The hero's bravura, his ability to dispatch enemies without
himself getting seriously hurt, assured the viewer an instant and
untroubling gratification. Reaganism had its first explicit
filmic representation."
I loved Raiders of the Lost Ark, and it is questionable how much Kolker is really reading into this - but can I point out how influential that scene has been in film making in general. If there is one scene that I think affected action and introduced humour into such previously elaborate fights - this scene was it (I would rank it as one of the best scenes in cinema). But the stereotype of the Arab has remained in films post Raiders (1983). Not one film has even tried to deal with the stereotype significantly - and Raiders of the Lost Ark in spite of it being intended only as a escapist tale - has had a major influence on Arab portrayals. Even The Siege reverted to arab stereotyping. However, the Mummy takes all of the humour of Indiana and makes it worse. The subtelty is gone and instead a big blob of crap is placed instead. Whereas the arabs were implicitly rebuked in Indiana, they are now turned into full slaves of the Mummy's power - totally brainwashed by his spell (the good arab characters again are more ancient gate keepers than true arabs - they are friends more with the old and wise english librarian than with the arab people). And when you read Kolker's quote - so much of it applies to the Mummy - but it is in no context - there is no ingenuity, no subtext, no subtelty. Audiences who don't watch too many action/adventure films might be fooled - but in the end, this winking and amplification of themes we have seen over and over again over the last ten years DOES NOT absolve the film makers for sticking to those stereotypes.

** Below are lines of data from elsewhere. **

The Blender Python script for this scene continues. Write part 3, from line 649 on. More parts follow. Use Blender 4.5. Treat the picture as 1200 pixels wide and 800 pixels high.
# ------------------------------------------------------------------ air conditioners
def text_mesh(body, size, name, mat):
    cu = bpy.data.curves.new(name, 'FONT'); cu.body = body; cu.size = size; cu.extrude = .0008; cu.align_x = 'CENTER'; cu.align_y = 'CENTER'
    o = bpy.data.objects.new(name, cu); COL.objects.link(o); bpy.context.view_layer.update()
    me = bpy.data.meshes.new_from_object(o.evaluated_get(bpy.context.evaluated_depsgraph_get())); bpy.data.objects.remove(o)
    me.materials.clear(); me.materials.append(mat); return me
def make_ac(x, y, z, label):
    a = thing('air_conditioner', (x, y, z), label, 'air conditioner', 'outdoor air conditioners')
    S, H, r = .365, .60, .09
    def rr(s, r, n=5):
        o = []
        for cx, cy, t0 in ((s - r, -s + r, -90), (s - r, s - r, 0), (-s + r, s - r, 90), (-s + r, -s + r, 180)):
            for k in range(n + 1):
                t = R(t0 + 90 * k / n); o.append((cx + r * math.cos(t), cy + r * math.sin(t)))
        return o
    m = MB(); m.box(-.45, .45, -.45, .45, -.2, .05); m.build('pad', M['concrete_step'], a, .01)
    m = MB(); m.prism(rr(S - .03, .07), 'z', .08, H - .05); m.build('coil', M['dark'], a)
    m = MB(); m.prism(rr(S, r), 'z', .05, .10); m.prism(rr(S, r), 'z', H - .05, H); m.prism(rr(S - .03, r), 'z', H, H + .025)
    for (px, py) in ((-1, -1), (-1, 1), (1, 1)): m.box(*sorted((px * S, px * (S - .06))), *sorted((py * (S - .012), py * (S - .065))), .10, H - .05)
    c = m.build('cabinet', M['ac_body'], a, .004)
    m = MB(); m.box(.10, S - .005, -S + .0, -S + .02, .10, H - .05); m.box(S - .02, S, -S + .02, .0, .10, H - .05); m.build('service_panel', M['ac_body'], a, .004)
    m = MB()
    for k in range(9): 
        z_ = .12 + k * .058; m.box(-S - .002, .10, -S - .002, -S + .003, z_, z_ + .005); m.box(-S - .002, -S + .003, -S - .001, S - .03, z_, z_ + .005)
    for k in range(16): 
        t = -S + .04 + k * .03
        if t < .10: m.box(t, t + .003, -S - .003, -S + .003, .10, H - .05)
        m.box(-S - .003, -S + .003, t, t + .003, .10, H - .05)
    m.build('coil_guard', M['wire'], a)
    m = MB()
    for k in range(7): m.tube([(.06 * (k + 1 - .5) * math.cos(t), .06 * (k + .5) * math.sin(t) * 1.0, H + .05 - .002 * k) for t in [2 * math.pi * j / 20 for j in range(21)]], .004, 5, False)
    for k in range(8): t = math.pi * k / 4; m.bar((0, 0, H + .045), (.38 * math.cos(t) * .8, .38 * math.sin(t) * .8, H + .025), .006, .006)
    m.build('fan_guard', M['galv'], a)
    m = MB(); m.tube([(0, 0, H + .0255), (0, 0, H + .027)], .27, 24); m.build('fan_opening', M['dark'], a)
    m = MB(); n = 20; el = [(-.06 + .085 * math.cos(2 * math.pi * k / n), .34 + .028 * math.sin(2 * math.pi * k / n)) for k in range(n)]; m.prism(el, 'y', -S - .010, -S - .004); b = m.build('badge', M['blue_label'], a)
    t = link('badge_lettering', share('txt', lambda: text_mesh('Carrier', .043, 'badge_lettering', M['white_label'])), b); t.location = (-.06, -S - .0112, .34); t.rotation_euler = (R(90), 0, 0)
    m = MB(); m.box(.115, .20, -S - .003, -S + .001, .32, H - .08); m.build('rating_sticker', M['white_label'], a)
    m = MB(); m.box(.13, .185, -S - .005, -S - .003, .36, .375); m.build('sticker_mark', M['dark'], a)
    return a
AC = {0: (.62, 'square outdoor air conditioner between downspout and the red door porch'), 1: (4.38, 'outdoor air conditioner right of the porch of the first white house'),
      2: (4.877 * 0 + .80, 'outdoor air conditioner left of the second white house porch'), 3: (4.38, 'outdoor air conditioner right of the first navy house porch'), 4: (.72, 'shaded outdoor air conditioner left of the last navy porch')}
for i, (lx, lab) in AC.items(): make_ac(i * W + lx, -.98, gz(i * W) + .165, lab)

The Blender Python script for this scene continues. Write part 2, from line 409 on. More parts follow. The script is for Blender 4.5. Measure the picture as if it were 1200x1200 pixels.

The Mummy has been exposed therefore as a film that knows the stereotypes, makes no attempts to atleast change some of them, but then has a bet both ways by acknowledging how bad, how stereotypical, how cliched it is. Successful films either go with the story - and don't become very self conscious OR they invert the standard. The Mummy is an adequate film - sure it has laughs - but I bet an Indian Jones re release could make as much money. After all, the Jones trilogy is better shot, better acted, better scripted and at least has some sort of context and depth beyond its apparrent shallow experience.